— REQUIRED TASK —
Restate the data below word for word. Skip any images it contains.

------ SOURCE DATA ------

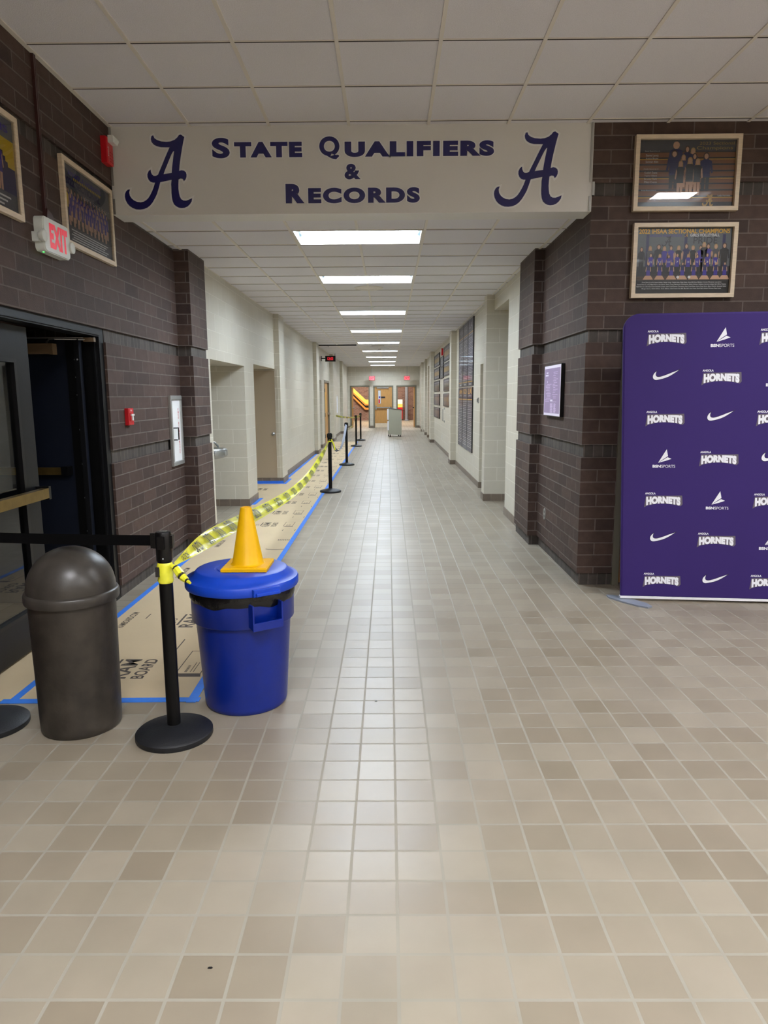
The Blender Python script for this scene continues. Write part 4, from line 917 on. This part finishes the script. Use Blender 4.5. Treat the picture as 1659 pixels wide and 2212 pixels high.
for a in (.03, BW-.03):
    q = FLAT(*f.p(a, 0, 0)); q = Fr(f.p(a, 0, 0), Vector((math.cos(.35), math.sin(.35), 0)), Vector((-math.sin(.35), math.cos(.35), 0)))
    m = MB().prism(q, [(.02, -.25), (.07, -.235), (.085, -.15), (.045, .04), (-.015, .13), (-.06, .15), (-.085, .09), (-.06, -.06), (-.02, -.19)], 0, .012, 'footmetal'); m.fbox(f, a-.04, a+.04, .012, .03, -.03, -.005, 'footmetal'); m.build('foot_plate', t)
SW = [(768,688),(735,712),(700,735),(668,753),(640,765),(610,775),(580,782),(558,787),(540,790),(524,788),(513,781),(505,770),(503,756),(506,740),(512,728),(520,716),(540,700),(534,714),(531,728),(532,742),(538,752),(550,758),(565,759),(585,756),(620,745),(660,730),(700,713)]
SWL = [((x-636)/265*.187, -(y-741)/265*.187) for x, y in SW]
B1 = [((x-1190)/235*.165, -(y-290)/235*.165) for x, y in [(1216,213),(1230,288),(1180,322),(1128,360)]]
B2 = [((x-1190)/235*.165, -(y-290)/235*.165) for x, y in [(1128,362),(1226,300),(1267,318),(1205,340)]]
def shear(v, a): return a+.037*v
def hornets(a, b):
    m = MB(); q = Sk(f.p(a, b)); c = .0006
    m.poly(q, [(-.144, -.078), (-.130, .014), (-.06, .016), (.05, .016), (.14, .018), (.145, -.050), (.130, -.066), (.08, -.053), (0, -.046), (-.05, -.048), (-.118, -.062)], c, 'logo_grey')
    vs, fs = text_mesh('HORNETS', .08, 1.06); x0 = min(v.x for v in vs); x1 = max(v.x for v in vs); hh = max(v.y for v in vs)
    out = []
    for v in vs:
        u_ = (v.x-x0)/(x1-x0)*2-1; y0 = -.040-.016*u_*u_; h_ = .050+.012*u_*u_; out.append(q.p(u_*.128, y0+(v.y/hh)*h_, c+.0006))
    m.add(out, fs, 'logo_white'); m.text(q, 'ANGOLA', -.137, .024, .079, .016, c, 'logo_white', off=.03)
    return m.build('team_logo', pan)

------

— TASK RESULT —
The Blender Python script for this scene continues. Write part 4, from line 917 on. This part finishes the script. Use Blender 4.5. Treat the picture as 1659 pixels wide and 2212 pixels high.
for a in (.03, BW-.03):
    q = FLAT(*f.p(a, 0, 0)); q = Fr(f.p(a, 0, 0), Vector((math.cos(.35), math.sin(.35), 0)), Vector((-math.sin(.35), math.cos(.35), 0)))
    m = MB().prism(q, [(.02, -.25), (.07, -.235), (.085, -.15), (.045, .04), (-.015, .13), (-.06, .15), (-.085, .09), (-.06, -.06), (-.02, -.19)], 0, .012, 'footmetal'); m.fbox(f, a-.04, a+.04, .012, .03, -.03, -.005, 'footmetal'); m.build('foot_plate', t)
SW = [(768,688),(735,712),(700,735),(668,753),(640,765),(610,775),(580,782),(558,787),(540,790),(524,788),(513,781),(505,770),(503,756),(506,740),(512,728),(520,716),(540,700),(534,714),(531,728),(532,742),(538,752),(550,758),(565,759),(585,756),(620,745),(660,730),(700,713)]
SWL = [((x-636)/265*.187, -(y-741)/265*.187) for x, y in SW]
B1 = [((x-1190)/235*.165, -(y-290)/235*.165) for x, y in [(1216,213),(1230,288),(1180,322),(1128,360)]]
B2 = [((x-1190)/235*.165, -(y-290)/235*.165) for x, y in [(1128,362),(1226,300),(1267,318),(1205,340)]]
def shear(v, a): return a+.037*v
def hornets(a, b):
    m = MB(); q = Sk(f.p(a, b)); c = .0006
    m.poly(q, [(-.144, -.078), (-.130, .014), (-.06, .016), (.05, .016), (.14, .018), (.145, -.050), (.130, -.066), (.08, -.053), (0, -.046), (-.05, -.048), (-.118, -.062)], c, 'logo_grey')
    vs, fs = text_mesh('HORNETS', .08, 1.06); x0 = min(v.x for v in vs); x1 = max(v.x for v in vs); hh = max(v.y for v in vs)
    out = []
    for v in vs:
        u_ = (v.x-x0)/(x1-x0)*2-1; y0 = -.040-.016*u_*u_; h_ = .050+.012*u_*u_; out.append(q.p(u_*.128, y0+(v.y/hh)*h_, c+.0006))
    m.add(out, fs, 'logo_white'); m.text(q, 'ANGOLA', -.137, .024, .079, .016, c, 'logo_white', off=.03)
    return m.build('team_logo', pan)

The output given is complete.